North Korean leader Kim Jong Un visits the May 11 Factory in this undated photo released by North Korea's Korean Central News Agency in Pyongyang, Aug. 11, 2013. Reuters

North Korea is reportedly experiencing somewhat of a tech boom under Kim Jong Un. Electronics made in the country are apparently growing more popular, Choson Sinbo -- a pro-North Korea outlet in Japan -- reported, according to UPI.

The North Korean company -- Blue Sky Electronics -- reportedly develops and produces electronics including a tabletlike computer complete with a detachable keyboard. Orders are reportedly "piling up." Choi Jin Hyok, Blue Sky's 29-year-old chief executive, reportedly told Choson Sinbo that the company aims to offer the "best quality, lowest price, and a wide range of products." The company also reportedly makes and sells a personal use computer.

The uptick is coming from sales to North Korea universities, with researchers often the end users. The main universities making purchases are Kim Il Sung University, Kim Chaek University of Technology and Li-kwa University, or the University of Natural Science.

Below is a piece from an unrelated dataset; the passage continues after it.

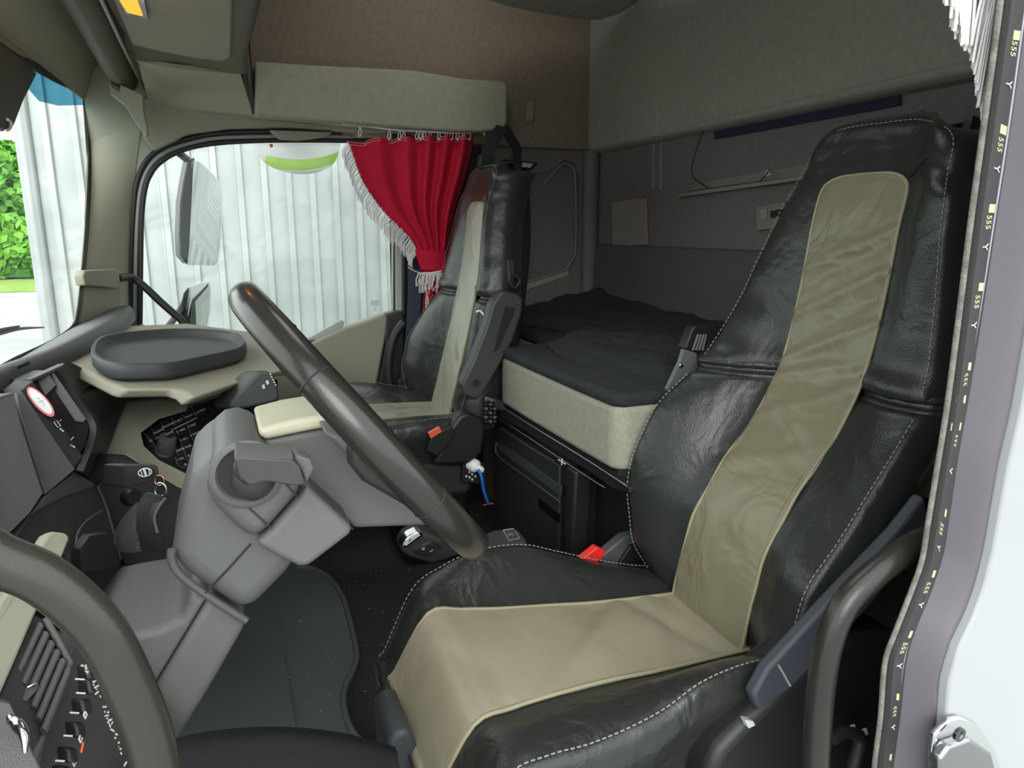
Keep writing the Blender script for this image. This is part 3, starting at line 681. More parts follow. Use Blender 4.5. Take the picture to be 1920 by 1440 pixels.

The company's factory, which manufacturers its products, is located in Pyongyang.

With the country reportedly experiencing an uptick in technology production, North Korean hackers have also been in the news recently. U.S. Secretary of State John F. Kerry condemned the country for a massive hack of Sony pictures during a speech in South Korea in May. The BBC reported in late May that some of the country's brightest minds end up joining Bureau 121, North Korea's group of elite hackers. The group's members reportedly enjoy a privileged life for being part of the group.

Meanwhile, electronic usage for everyday North Koreans could perhaps be on the upswing under Kim as well. By November 2014, 2 million out of roughly 25 million North Koreans had a cell phone, reported National Journal. That increased technology also served to tighten Kim's strong grip over the country. Government surveillance, limited access and censorship made it difficult for people to try use the phones for subversive purposes, according to the National Journal.